3. Quer se sentir protegido, sob cuidado e convicto? Ouça o salmista: “Entregue suas preocupações ao SENHOR, e ele o susterá”. Deseja se esvaziar desse nervosismo fatigante? Ouça o Filho de Davi: “Venham a mim, todos os que estão cansados e sobrecarregados, e eu lhes darei descanso” (Mt 11:38). No final das contas, não importa a fisionomia do seu temor, o que deves fazer é lembrar do poder de Deus e dos seus maravilhosos atos de ajuda do passado. O Senhor não abandonou o seu povo diante do Mar Vermelho; o Senhor não deixou de proteger o seu povo na batalha pela Terra Prometida; o Senhor não esteve ausente nas inúmeras batalhas do AT; o Senhor não nos deixou na lama com os porcos, antes nos salvou e assegurou que jamais alguém nos tomará de suas mãos. Irmão amado, não se esqueça que Deus é soberano e fiel. Nunca se esqueça que Deus está interessado e comprometido em prover paz ao nosso coração. Em nome de Jesus, lembre-se que Deus conhece todas as suas necessidades e trabalha para que todas as coisas cooperem para o seu bem. Portanto, seja forte e corajoso. O escuro pode dar medo, mas lembre-se que Jesus é luz que brilha nas trevas. As criaturas podem te deixar apavorado, mas lembre-se que Jesus é criador. Os exércitos podem te deixar preocupado, mas lembre-se que o Senhor é castelo forte. Estar sozinho pode te deixar ansioso, mas lembre-se que Emanuel, Jesus Cristo, é companhia constante, cheio de “agradabilidade”. Oh, meu irmão, deleite-se no Senhor. Contemple a sua bondade, formosura, beleza, excelência, pois otemor do Senhor é o princípio da sabedoria.

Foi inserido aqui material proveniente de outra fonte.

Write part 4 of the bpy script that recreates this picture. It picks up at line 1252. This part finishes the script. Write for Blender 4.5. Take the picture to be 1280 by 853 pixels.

CONCLUSÃO: Por fim, diante de tudo isso, olhe para Jesus Cristo, o caminho, a verdade e a vida. Primeiro, tome-o como exemplo. No Jardim do Getsêmani, suou sangue e ficou temeroso quanto ao que estava para acontecer, mas sem pecar. Sentir medo não é pecaminoso em si. O segredo é ter mais medo de Deus do que de todo o resto. Foi o Nazareno que disse: “Não tenham medo dos que matam o corpo e depois nada mais podem fazer. Mas eu lhes mostrarei a quem vocês devem temer: temam aquele que, depois de matar o corpo, tem poder para lançar no inferno. Sim, eu lhes digo, esse vocês devem temer” (Lc 12:4-5). Segundo, tome-o como Salvador. É por meio dele que nossos pecados, inclusive o de temor dos homens, são perdoados. É somente através dele que podemos nos apropriar da mensagem: “o amor lança fora o medo”. Como Jesus e com Jesus, podemos expressar temor corretamente.